In the diplomatic furore that followed, Kenyatta demanded an explanation from his security men how ordinary Kenyans had come to be in possession of a home-made bomb. He got a brief that the improvised device was a Molotov cocktail and the technology was Russian. That didn’t play well on the Jaramogi camp, who Kenyatta felt were taking advantage of the bedlam in Congo to foment trouble at home.

Friends again

A plenary session of the OAU came to Nairobi for a review on the goings-on in the Congo. The US secretary of state made sure to send Kenyatta a message asking him to restrain from language that may hurt US-Kenya relations. At the opening session where non-African diplomats were invited, the US ambassador had instructions to position himself strategically such that should Kenyatta go ballistic on his country, the envoy would walk out in protest. Kenyatta stuck to diplomatic language and the US envoy stayed.

Later at a reception for delegates in the evening, Jaramogi – a great actor with no hard personal feelings – pulled the US ambassador aside and addressed him like an old friend: “What you Americans must understand is this: we have nothing against you. It is only that we don’t like the people you’re associating with in the Congo!”


Kenyatta and the US ambassador, too, reached out to one another and buried the hatchet.
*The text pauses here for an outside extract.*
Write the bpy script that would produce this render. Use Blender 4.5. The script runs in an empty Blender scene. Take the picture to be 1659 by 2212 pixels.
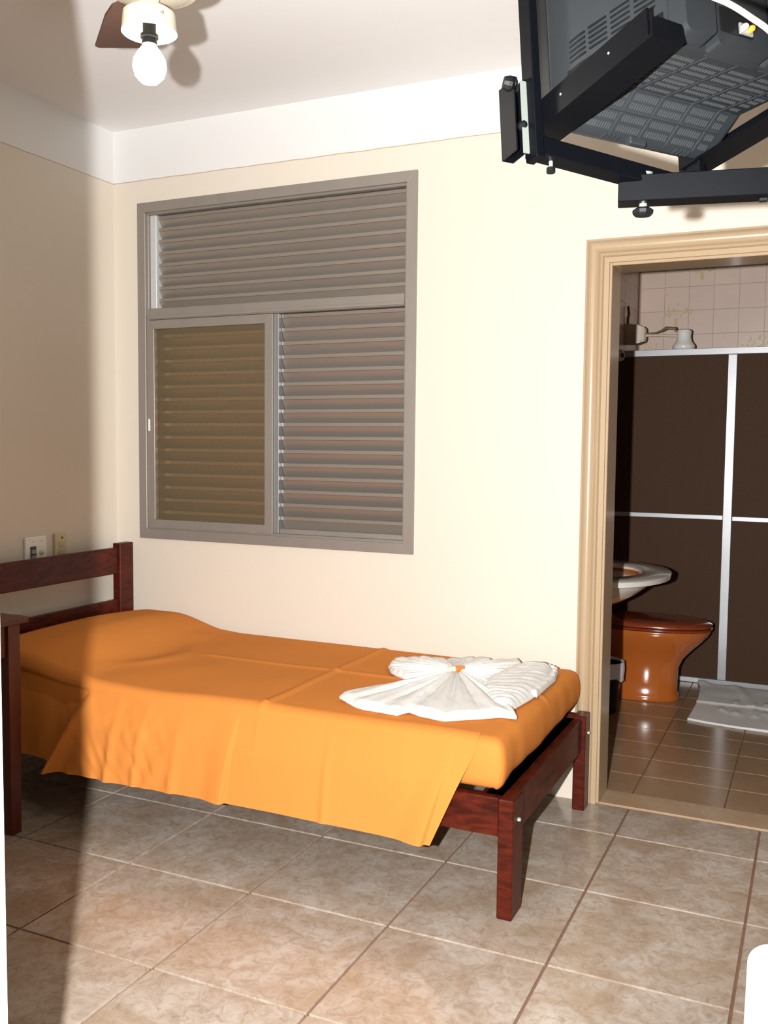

When the ambassador went to officially present his credentials to Kenyatta, now no longer Prime Minister but President of the new republic – he carried a book on agriculture as a present to Kenyatta. He said as he handed the book over: “I am giving you this book, Mr President, so that next time I come to Gatundu, we’ll remember to talk about important things like farming instead of Congo.”

Kenyatta laughed and said: “Very good, let us do that. No more Congo, only Kenya... Now we are friends again.”